» Scenes as source code
* begin *

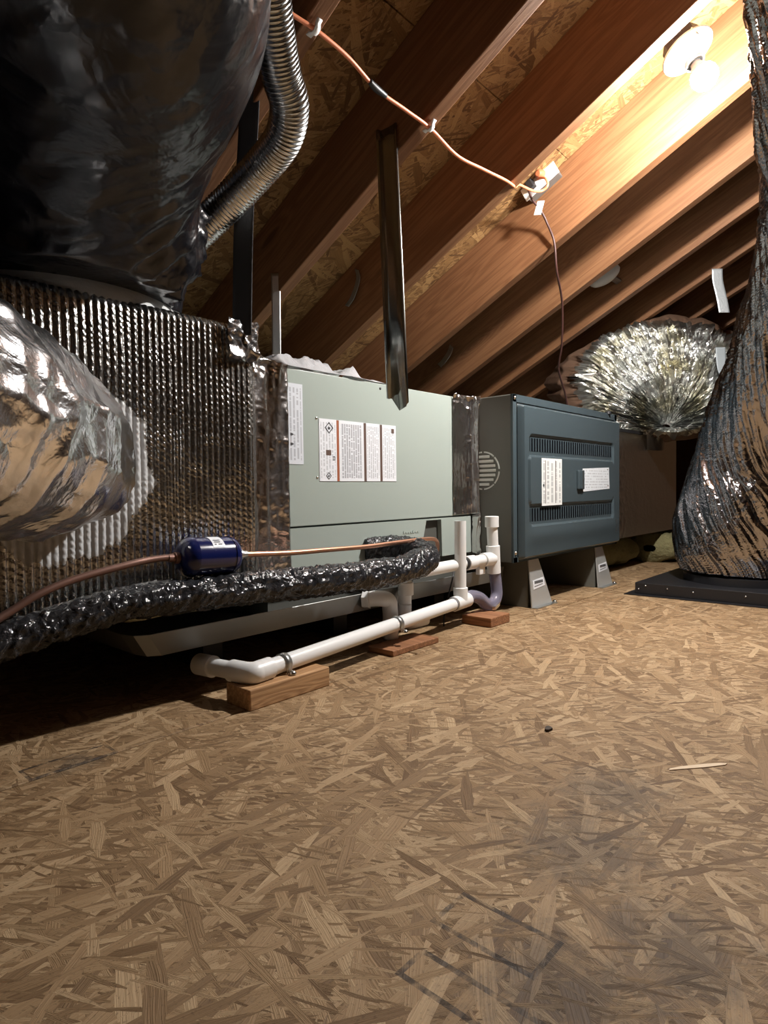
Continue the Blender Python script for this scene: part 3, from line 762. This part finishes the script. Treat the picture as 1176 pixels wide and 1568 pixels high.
# ------------------------------------------------------------------ gathered foil jacket of the far duct
gd = thing('gathered_flex_duct', 'far duct with a bright fan of gathered crumpled foil, above the dull foil box', 'duct', (3.2, 1.0, 0.66))
fwd = Vector((0.744, 0.667, 0.10)).normalized(); e1 = Vector((0.667, -0.745, 0.0)).normalized(); e2 = e1.cross(fwd).normalized()
if e2.z < 0: e2 = -e2
G0 = np.array((3.06, 0.955, 0.668))
nt, ns = 420, 110
t = np.linspace(0, 2*np.pi, nt, endpoint=True); s = np.linspace(0, 1, ns); TT, SS = np.meshgrid(t, s)
def prof(SS):
    rho = np.interp(SS, [0, 0.08, 0.30, 0.62, 0.80, 1.0], [0.06, 0.12, 0.55, 1.0, 1.24, 1.30])
    dep = np.interp(SS, [0, 0.08, 0.30, 0.62, 0.80, 1.0], [0.02, -0.01, -0.055, 0.02, 0.10, 0.26])
    return rho, dep
rho, dep = prof(SS)
pl_a = 0.045*np.clip(SS/0.15, 0, 1)*np.clip((0.80-SS)/0.25, 0, 1)
n1 = ridged(TT*21, SS*2.5, 0, 3)**1.5
n2 = ridged(TT*46, SS*7, 0, 5)
pleat = pl_a*(n1*0.9 + 0.55*n2 - 0.6 + 0.5*(vnoise(TT*60, SS*26, 0, 7)-0.5))
ja = 0.075*(vnoise(TT*11, 0, 0, 11)-0.5)*np.clip((SS-0.3)/0.3, 0, 1)
dep = dep - pleat
spk = (vnoise(TT*30, 0, 0, 19)-0.45)*0.20 + (vnoise(TT*75, 0, 0, 23)-0.5)*0.10
rr = rho + ja + spk*np.exp(-((SS-0.64)/0.07)**2)
dep = dep - 0.05*np.abs(spk)*np.exp(-((SS-0.62)/0.08)**2)
ax_, bz_ = 0.385, 0.240
cup = np.interp(SS, [0, 0.3, 0.62, 1.0], [0.0, 0.11, 0.222, 0.235])
P = (G0[None, None, :] + np.array(fwd)[None, None, :]*dep[..., None] + np.array(e1)[None, None, :]*(ax_*rr*np.cos(TT))[..., None]
     + np.array(e2)[None, None, :]*(cup + bz_*rr*np.sin(TT))[..., None])
over = np.clip(P[..., 2] + SL*P[..., 1] - 1.688, 0, None)/(1+SL*SL)
P[..., 2] -= over; P[..., 1] -= over*SL
P[..., 2] = np.where(P[..., 1] > 1.03, np.maximum(P[..., 2], 0.652), P[..., 2])
k1 = int(ns*0.70)
v, f = grid_mesh(P[:k1+1]); mesh_obj('gathered_end', v, f, m_bag, gd, smooth=60)
v, f = grid_mesh(P[k1:]); mesh_obj('jacket', v, f, m_bagback, gd, smooth=60)
pts_ = [tuple(P[int(ns*q), int(nt*d/360)] - np.array(fwd)*0.055) for q, d in ((0.27, 20), (0.33, 31), (0.40, 42), (0.46, 49), (0.52, 54))]
bag_strap = pts_
G().cyl((3.16, 1.10, 0.60), (3.14, 1.06, 0.72), 0.10, 0.07).build('collar', m_galv, gd, smooth=40)

# ------------------------------------------------------------------ right-hand duct on its black base
ba = thing('duct_base', 'low black sheet-metal floor box carrying the big silvery duct', 'duct', (2.6, 0.5, 0))
G().box(2.295, 2.90, 0.16, 0.828, 0.003, 0.044).build('box', m_platform, ba, bevel=0.002)
G().box(2.268, 2.93, 0.13, 0.858, 0.0, 0.0032).build('flange', m_platform, ba)
for y, z in ((0.815, 0.020), (0.79, 0.034), (0.715, 0.030), (0.63, 0.026), (0.47, 0.028)):
    G().lathe((2.295, y, z), (-1, 0, 0), [(-0.001, 0.0035), (0.001, 0.0035), (0.003, 0.0015)], 8).build('screw', m_screw, ba, smooth=50)
G().lathe((2.575, 0.53, 0.043), (0, 0, 1), [(0, 0.205), (0.028, 0.205)], 40).build('ring_collar', m_platform, ba, smooth=40)
path = [(2.575, 0.545, 0.074), (2.578, 0.543, 0.16), (2.576, 0.528, 0.304), (2.548, 0.490, 0.494), (2.44, 0.420, 0.71), (2.28, 0.322, 0.96), (2.09, 0.245, 1.14), (1.74, 0.190, 1.26), (1.52, 0.155, 1.30), (1.30, 0.12, 1.335)]
rad = [0.205, 0.226, 0.224, 0.198, 0.170, 0.152, 0.148, 0.148, 0.148, 0.15]
def twist(TH, SLn, Rr):
    q = TH*1.0 + SLn*2.6
    w1 = ridged(np.cos(q)*7.0+9, np.sin(q)*7.0+9, SLn*2.4, 3, 2)**2
    w2 = ridged(np.cos(q*1.0)*17+20, np.sin(q)*17+20, SLn*4.0, 9, 2)**3
    w3 = ridged(np.cos(q)*34+20, np.sin(q)*34+20, SLn*7.0, 15, 1)**2
    return 0.018*w1 + 0.012*w2 + 0.004*w3 + 0.014*fbm(np.cos(TH)*2+4, np.sin(TH)*2+4, SLn*5, 4) - 0.025
v, f = tube_arrays(path, rad, 320, 34, twist)
tag(mesh_obj('flexible_duct', v, f, m_metaljacket, None, smooth=180), 'big twisted silver-black plastic-wrapped duct rising from the black floor box', 'duct')

# ------------------------------------------------------------------ left silver duct into the plenum
path = [(0.412, 1.100, 0.442), (0.395, 1.055, 0.445), (0.345, 0.985, 0.460), (0.275, 0.925, 0.472), (0.14, 0.83, 0.508), (-0.08, 0.71, 0.57), (-0.35, 0.60, 0.63)]
rad = [0.104, 0.112, 0.126, 0.137, 0.142, 0.145, 0.145]
def under_roof(v, k=1.688):
    # the jacket is squashed where it presses against the rafters' undersides
    v = np.array(v); over = np.clip(v[:, 2] + SL*v[:, 1] - k, 0, None)/(1+SL*SL)
    v[:, 2] -= over; v[:, 1] -= over*SL
    return v
def soft(TH, SLn, Rr):
    w = ridged(np.cos(TH)*2.2+5, np.sin(TH)*2.2+5, SLn*9, 3, 2)**2
    fo = ridged(np.cos(TH)*1.1+9, np.sin(TH)*1.1+9, SLn*16, 6, 1)**3
    return 0.011*w + 0.006*fo - 0.008 + 0.016*(fbm(np.cos(TH)*1.5+3, np.sin(TH)*1.5+3, SLn*4, 5)-0.5)
v, f = tube_arrays(path, rad, 160, 34, soft)
tag(mesh_obj('flexible_duct', v, f, m_silver, None, smooth=180), 'shiny silver foil duct plugged into the front of the ribbed foil box', 'duct')

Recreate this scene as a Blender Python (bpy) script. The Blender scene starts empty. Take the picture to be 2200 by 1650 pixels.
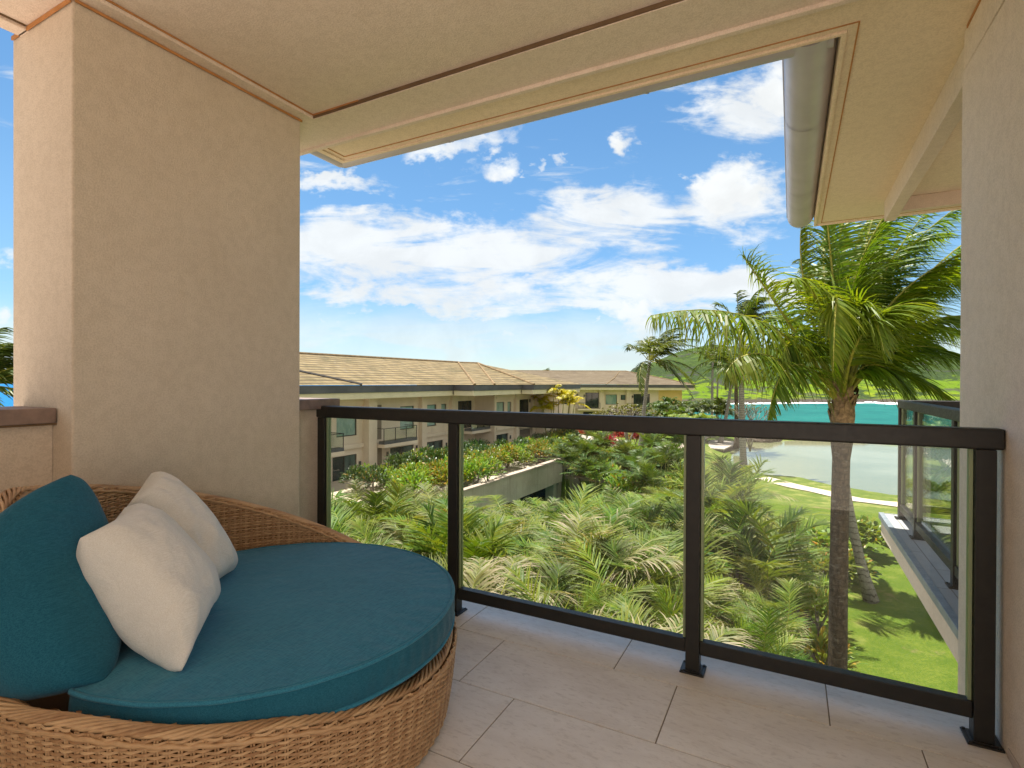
import bpy, bmesh, math, random
import numpy as np
from mathutils import Vector, Matrix
rad = math.radians
scene = bpy.context.scene
COL = scene.collection

# ------------------------------------------------------------------ camera
CAM_H = 1.256
FPX = 1140.79                       # focal length in pixels of the 2200 px wide photograph
yaw, pit, rol = rad(27.746), rad(-0.2487), rad(0.2283)
FWD = Vector((-math.sin(yaw) * math.cos(pit), math.cos(yaw) * math.cos(pit), math.sin(pit)))
_r = Vector((math.cos(yaw), math.sin(yaw), 0)); _u = _r.cross(FWD)
RGT = _r * math.cos(rol) + _u * math.sin(rol)
UPV = -_r * math.sin(rol) + _u * math.cos(rol)
cam_d = bpy.data.cameras.new('camera'); cam = bpy.data.objects.new('camera', cam_d); COL.objects.link(cam)
cam.matrix_world = Matrix(((RGT.x, UPV.x, -FWD.x, 0), (RGT.y, UPV.y, -FWD.y, 0), (RGT.z, UPV.z, -FWD.z, CAM_H), (0, 0, 0, 1)))
cam_d.sensor_width = 36; cam_d.lens = FPX / 2200 * 36; cam_d.clip_start = 0.05; cam_d.clip_end = 6000
scene.camera = cam
scene.render.resolution_x, scene.render.resolution_y = 1024, 768

# ------------------------------------------------------------------ sky, sun, exposure
SUN_AZ = (-0.85, 0.52)              # horizontal direction towards the sun
SUN_EL = rad(80)
SUN_STR, SKY_STR, EXPO = 4.0, 0.068, 1.42
CLOUD = 0.385
scene.view_settings.view_transform = 'Standard'; scene.view_settings.look = 'None'
scene.view_settings.exposure = EXPO; scene.view_settings.gamma = 1.0
scene.cycles.use_denoising = True
scene.cycles.max_bounces = 12; scene.cycles.diffuse_bounces = 6; scene.cycles.transparent_max_bounces = 24
scene.cycles.caustics_reflective = False; scene.cycles.caustics_refractive = False

class NT:
    """small helper to wire shader nodes"""
    def __init__(s, tree): s.t = tree; s.t.nodes.clear()
    def n(s, typ, **kw):
        nd = s.t.nodes.new(typ)
        for k, v in kw.items():
            if k.startswith('i_'):
                nd.inputs[k[2:].replace('_', ' ')].default_value = v
            else: setattr(nd, k, v)
        return nd
    def l(s, a, b): s.t.links.new(a, b)
    def setv(s, sock, v):
        if isinstance(v, (int, float)): sock.default_value = v
        elif isinstance(v, (tuple, list)): sock.default_value = v if len(v) != 3 or sock.type != 'RGBA' else (*v, 1)
        else: s.l(v, sock)
    def math(s, op, a, b=0.0, c=None, clamp=False):
        nd = s.n('ShaderNodeMath', operation=op); nd.use_clamp = clamp
        s.setv(nd.inputs[0], a); s.setv(nd.inputs[1], b)
        if c is not None: s.setv(nd.inputs[2], c)
        return nd.outputs[0]
    def mix(s, f, a, b, typ='RGBA', blend='MIX'):
        nd = s.n('ShaderNodeMix', data_type=typ)
        if typ == 'RGBA':
            nd.blend_type = blend; A, B, O = nd.inputs[6], nd.inputs[7], nd.outputs[2]
        else: A, B, O = nd.inputs[2], nd.inputs[3], nd.outputs[0]
        s.setv(nd.inputs[0], f); s.setv(A, a); s.setv(B, b)
        return O
    def ss(s, v, lo, hi, a=0.0, b=1.0):
        nd = s.n('ShaderNodeMapRange', interpolation_type='SMOOTHSTEP')
        s.setv(nd.inputs[0], v); s.setv(nd.inputs[1], lo); s.setv(nd.inputs[2], hi); s.setv(nd.inputs[3], a); s.setv(nd.inputs[4], b)
        return nd.outputs[0]
    def noise(s, vec, scale, detail=4.0, rough=0.55, dist=0.0, col=False):
        nd = s.n('ShaderNodeTexNoise'); s.l(vec, nd.inputs['Vector'])
        nd.inputs['Scale'].default_value = scale; nd.inputs['Detail'].default_value = detail
        nd.inputs['Roughness'].default_value = rough; nd.inputs['Distortion'].default_value = dist
        return nd.outputs[1 if col else 0]
    def mapping(s, vec, scale=(1, 1, 1), loc=(0, 0, 0), rot=(0, 0, 0)):
        nd = s.n('ShaderNodeMapping'); s.l(vec, nd.inputs[0])
        nd.inputs['Scale'].default_value = scale; nd.inputs['Location'].default_value = loc; nd.inputs['Rotation'].default_value = rot
        return nd.outputs[0]

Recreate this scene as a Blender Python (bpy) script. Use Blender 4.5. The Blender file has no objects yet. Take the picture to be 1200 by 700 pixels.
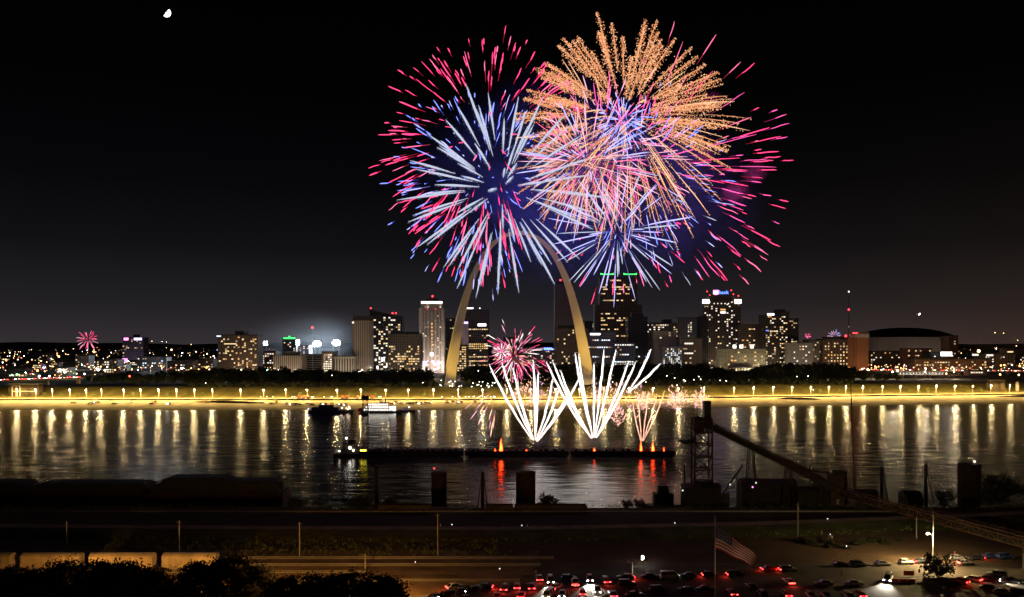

* end *

» PROBLEM DESCRIPTION
Begin with the line that contains "Recreate this scene as a Blender Python (bpy) script. The" and end with the line that contains "COL = scene.collection"; write out both and all lines between exactly, but no pictures.

» FULL OUTPUT
Recreate this scene as a Blender Python (bpy) script. The Blender scene starts empty. Take the picture to be 2200 by 1650 pixels.
import bpy, bmesh, math, random
import numpy as np
from mathutils import Vector, Matrix
rad = math.radians
scene = bpy.context.scene
COL = scene.collection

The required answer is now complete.